October 17, 2023

Risky Business And The Art Of The Modern Model Portfolio

Risky Business And The Art Of The Modern Model Portfolio

Imagine the founder of a startup who with each round of funding decides to go all in with all of his capital. This strategy leads to one of two outcomes: either his startup fails or it achieves a tenfold increase in value, each with a 50/50 chance of occurring. 

Mathematically this is expressed as Expected Outcome = 0.5 × 0 + 0.5 × 10 = 5. So far so good.

But your experience as an investor is very different from the experience of a founder. 

The founder encounters what's called the time-average effect: over a long enough time period his hit or miss approach will lead to certain failure. If he keeps flipping coin then eventually he will get a tails.

As an investor, on the other hand, you experience what's called the ensemble-average: with a large enough portfolio of companies you can anticipate, on average, a fivefold increase in your portfolio in each funding cycle.

This concept is fundamental to investment management. It's why managers seek diversification - when you diversify you're seeking out the ensemble-average. It's why listed companies blow up all the time but equities indices keep rising. It applies, explicitly or implicitly, in portfolio theory, discounted cash flow models, aggregate indicator models and any number of foundation models in finance and investing. 

There's Nothing More Practical Than A Good Theory

But in reality the world is much more nuanced. For the startup founder, a more conservative plan that 5x's or 0.5x's his company's value has a geometric expected outcome of > 1 and increases 58% every year. Thoughtfully creating value outperforms reckless risk taking in the long run.

Similarly, the ensemble average for investors only trends upwards if there are an infinite number of startups in your portfolio. Otherwise theoretically your fund will blow up eventually too.

This is why in markets like alternative assets, where price discovery is especially hard, investors claim that their screening process is more art than science. Venture capitalists specialize in a specific sector for instance, and weight features like the management team’s track record in their binary classification of whether to invest or not. 

Even the most robust theories are a framework for understanding how the world works - they're not a guarantee of success - and arguably stock selection really is more art than science under certain circumstances. Machine learning models offer us a way to integrate this investor intuition into the decision making process while maintaining a framework that is scientific enough to scale.

Here’s how they work in a nutshell.

Utilizing Machine Learning for Portfolio Optimization

  1. Feature Identification: The first step is to identify key features that influence a startup's success. The way you define these features is your own secret sauce as an investor and includes market trends, financial health, team experience etc.. whatever proprietary models you’re using already. 
  1. Data Collection: The machine learning model requires data on these features. This data could be historical performance metrics of startups, market analysis reports, or financial statements. This is a data engineering exercise and requires understanding how much of what kind of data you need, how often and when.
  1. Model Training: With this data, the machine learning model is trained to recognize patterns and correlations between these features and the startups' outcomes (success or failure)
  1. Predictive Analysis: Once trained, the model can predict the potential success of new startups based on their features. It can assess risks and likely returns, helping managers make informed decisions about which startups to include in their portfolio.
  1. Diversification Strategy: The model can suggest a diversification strategy by selecting a mix of startups with varied features. This reduces the risk that comes from concentrating investments in startups with similar characteristics or in the same market sector.
  1. Continuous Learning and Adjustment: As the model gets exposed to more data over time, its predictions can become more accurate. This allows for ongoing refinement of the investment portfolio, adapting to new trends and market changes.

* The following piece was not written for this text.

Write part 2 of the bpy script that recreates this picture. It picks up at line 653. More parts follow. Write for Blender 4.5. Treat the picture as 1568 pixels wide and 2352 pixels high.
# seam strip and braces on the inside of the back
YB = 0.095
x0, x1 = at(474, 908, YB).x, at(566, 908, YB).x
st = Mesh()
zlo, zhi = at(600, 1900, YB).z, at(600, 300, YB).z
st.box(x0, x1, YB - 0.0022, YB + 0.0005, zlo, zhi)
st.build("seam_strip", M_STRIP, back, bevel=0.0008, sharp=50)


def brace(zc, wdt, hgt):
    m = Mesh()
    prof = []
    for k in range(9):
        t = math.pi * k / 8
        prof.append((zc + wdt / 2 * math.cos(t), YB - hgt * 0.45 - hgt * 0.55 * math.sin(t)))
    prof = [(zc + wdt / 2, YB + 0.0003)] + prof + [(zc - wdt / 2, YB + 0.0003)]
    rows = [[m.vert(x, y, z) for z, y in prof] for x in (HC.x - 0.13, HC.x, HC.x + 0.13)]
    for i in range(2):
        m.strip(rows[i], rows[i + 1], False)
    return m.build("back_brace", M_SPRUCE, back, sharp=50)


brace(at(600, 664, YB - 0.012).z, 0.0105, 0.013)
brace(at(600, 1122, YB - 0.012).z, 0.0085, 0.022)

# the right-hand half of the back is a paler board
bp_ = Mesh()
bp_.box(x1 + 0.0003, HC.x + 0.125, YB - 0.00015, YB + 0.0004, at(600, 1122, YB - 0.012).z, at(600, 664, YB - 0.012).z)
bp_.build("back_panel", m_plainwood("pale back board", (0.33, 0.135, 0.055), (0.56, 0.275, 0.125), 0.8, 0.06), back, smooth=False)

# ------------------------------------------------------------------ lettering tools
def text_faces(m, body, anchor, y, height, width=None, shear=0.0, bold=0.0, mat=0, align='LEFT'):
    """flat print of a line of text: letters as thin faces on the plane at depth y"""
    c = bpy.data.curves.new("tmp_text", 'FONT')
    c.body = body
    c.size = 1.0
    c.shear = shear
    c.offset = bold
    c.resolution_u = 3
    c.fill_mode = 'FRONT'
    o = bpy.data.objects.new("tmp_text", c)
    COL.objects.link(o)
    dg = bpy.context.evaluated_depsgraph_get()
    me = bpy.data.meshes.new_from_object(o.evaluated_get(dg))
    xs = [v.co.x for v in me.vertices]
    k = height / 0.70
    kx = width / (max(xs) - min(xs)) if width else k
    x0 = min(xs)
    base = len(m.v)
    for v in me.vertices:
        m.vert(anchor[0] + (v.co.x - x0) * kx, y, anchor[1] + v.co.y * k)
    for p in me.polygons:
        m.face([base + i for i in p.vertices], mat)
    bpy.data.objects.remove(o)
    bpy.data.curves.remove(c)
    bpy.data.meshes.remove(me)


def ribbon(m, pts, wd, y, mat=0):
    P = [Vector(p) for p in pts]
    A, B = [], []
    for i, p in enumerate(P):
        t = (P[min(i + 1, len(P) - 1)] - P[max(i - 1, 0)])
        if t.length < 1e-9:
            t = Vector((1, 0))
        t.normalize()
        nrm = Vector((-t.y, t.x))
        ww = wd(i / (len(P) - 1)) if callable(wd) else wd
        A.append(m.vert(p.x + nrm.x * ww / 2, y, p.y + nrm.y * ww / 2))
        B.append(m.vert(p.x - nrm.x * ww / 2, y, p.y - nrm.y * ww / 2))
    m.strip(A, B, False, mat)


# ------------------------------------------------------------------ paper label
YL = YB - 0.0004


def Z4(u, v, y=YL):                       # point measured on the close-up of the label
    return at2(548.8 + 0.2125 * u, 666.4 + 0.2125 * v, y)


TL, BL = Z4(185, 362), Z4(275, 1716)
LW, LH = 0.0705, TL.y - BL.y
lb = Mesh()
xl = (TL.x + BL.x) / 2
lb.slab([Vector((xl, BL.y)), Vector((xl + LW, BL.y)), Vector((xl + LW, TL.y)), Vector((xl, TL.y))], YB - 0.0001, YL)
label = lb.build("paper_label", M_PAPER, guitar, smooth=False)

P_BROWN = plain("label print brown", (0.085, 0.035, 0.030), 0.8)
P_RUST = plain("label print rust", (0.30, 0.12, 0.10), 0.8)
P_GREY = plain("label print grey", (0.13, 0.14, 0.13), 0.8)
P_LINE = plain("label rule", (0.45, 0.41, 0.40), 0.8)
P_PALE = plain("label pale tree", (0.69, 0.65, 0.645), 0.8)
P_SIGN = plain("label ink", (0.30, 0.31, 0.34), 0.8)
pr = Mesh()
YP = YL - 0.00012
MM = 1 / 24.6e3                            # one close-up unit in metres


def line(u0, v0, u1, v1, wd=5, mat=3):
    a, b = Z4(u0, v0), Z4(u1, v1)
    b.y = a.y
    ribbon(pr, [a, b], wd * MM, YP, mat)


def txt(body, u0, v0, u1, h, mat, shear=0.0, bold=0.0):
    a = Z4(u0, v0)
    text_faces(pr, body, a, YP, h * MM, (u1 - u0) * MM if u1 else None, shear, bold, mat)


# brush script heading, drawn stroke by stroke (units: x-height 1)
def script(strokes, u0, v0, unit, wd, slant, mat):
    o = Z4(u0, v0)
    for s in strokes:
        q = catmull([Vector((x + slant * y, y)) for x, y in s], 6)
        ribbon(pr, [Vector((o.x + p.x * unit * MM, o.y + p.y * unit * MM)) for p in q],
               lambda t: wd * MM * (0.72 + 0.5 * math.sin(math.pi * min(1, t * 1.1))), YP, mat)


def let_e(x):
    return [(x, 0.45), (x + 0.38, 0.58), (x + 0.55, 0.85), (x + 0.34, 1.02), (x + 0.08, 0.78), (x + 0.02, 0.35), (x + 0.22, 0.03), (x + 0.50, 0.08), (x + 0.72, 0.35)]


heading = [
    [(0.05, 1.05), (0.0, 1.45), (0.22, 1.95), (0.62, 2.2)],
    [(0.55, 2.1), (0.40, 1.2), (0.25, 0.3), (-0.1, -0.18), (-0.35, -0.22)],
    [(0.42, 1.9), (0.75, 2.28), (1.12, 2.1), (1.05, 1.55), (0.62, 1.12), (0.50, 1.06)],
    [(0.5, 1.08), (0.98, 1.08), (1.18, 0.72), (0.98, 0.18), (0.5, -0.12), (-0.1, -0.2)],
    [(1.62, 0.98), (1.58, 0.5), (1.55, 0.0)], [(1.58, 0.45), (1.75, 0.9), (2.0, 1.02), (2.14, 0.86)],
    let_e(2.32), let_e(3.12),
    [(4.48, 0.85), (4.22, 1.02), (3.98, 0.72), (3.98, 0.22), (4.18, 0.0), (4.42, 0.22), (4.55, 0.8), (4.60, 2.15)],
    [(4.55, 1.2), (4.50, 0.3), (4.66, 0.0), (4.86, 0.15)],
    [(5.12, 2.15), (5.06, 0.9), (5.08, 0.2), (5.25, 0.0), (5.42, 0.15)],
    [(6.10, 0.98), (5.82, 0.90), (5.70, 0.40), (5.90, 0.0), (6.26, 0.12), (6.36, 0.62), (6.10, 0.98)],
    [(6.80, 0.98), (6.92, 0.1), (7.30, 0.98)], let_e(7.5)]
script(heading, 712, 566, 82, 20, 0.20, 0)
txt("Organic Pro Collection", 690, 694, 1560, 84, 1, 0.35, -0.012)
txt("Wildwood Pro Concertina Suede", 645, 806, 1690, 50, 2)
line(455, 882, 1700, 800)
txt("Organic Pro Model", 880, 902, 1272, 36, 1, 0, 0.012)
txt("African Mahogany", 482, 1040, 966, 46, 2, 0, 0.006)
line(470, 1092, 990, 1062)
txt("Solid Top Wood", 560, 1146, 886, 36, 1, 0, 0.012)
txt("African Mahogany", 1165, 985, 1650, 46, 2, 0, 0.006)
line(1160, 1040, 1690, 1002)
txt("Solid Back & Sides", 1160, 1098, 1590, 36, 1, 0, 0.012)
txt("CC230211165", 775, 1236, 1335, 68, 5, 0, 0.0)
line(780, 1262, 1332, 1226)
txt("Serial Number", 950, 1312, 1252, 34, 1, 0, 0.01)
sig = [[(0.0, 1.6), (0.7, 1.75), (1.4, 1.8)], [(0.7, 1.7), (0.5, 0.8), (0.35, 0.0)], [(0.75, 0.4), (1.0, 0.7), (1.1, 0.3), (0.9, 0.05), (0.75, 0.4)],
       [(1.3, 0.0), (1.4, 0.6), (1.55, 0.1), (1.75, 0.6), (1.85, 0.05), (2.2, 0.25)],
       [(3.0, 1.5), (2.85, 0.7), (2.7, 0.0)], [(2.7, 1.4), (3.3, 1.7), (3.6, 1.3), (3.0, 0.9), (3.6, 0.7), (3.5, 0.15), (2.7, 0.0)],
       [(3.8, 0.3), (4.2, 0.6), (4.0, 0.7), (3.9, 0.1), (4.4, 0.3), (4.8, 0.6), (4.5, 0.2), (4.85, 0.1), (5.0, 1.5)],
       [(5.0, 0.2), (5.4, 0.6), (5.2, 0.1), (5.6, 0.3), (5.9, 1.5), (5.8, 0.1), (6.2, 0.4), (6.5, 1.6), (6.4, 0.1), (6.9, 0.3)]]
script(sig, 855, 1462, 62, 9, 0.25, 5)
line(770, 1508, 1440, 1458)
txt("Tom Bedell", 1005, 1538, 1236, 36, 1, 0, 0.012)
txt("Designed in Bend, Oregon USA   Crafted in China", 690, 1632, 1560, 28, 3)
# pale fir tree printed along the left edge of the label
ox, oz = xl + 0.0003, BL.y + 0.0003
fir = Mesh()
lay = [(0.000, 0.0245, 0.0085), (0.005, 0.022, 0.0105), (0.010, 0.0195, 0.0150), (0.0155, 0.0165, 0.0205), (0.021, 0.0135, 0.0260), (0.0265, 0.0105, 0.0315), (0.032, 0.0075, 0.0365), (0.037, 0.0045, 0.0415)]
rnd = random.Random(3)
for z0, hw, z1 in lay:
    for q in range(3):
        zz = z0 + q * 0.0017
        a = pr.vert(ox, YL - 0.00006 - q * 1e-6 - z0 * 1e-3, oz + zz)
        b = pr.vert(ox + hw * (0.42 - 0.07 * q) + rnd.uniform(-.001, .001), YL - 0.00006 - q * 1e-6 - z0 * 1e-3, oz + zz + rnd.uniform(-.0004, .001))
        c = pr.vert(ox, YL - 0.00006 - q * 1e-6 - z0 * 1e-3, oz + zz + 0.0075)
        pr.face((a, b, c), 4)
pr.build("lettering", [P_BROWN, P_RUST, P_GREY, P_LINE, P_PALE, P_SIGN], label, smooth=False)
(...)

Again, using AI doesn't give us any super intelligence or any guarantee of success. It does help us create an approximation function of the real world and in doing so lets us integrate art and science. Applying more scientific methods to your business helps you consistently make better decisions and gives you a considerable edge over your competition. 

By its nature, integrating your proprietary secret sauce into a scientific framework also allows you to test hypotheses and measure results. This use of statistical and probabilistic methods to assess and manage risks promotes more stable and sustainable growth.

Work Smarter And Harder

We tend to get excited about AI here, and we’re biased in favor of accelerating its application to finance. Obvs. But using technology to get a more nuanced, data-driven approach, is especially effective in complex hard to price markets where "art" differentiates good investments from bad ones. And there are huge benefits to the wider economy in this.

In this sense AI is not merely enhancing investment management; it’s redefining it. By enabling better investment decisions it’s facilitating a far more effective allocation of capital, and unlocking potentially vast reservoirs of value that may otherwise remain confined by the constraints of the conventional system. Who wouldn’t get excited about that?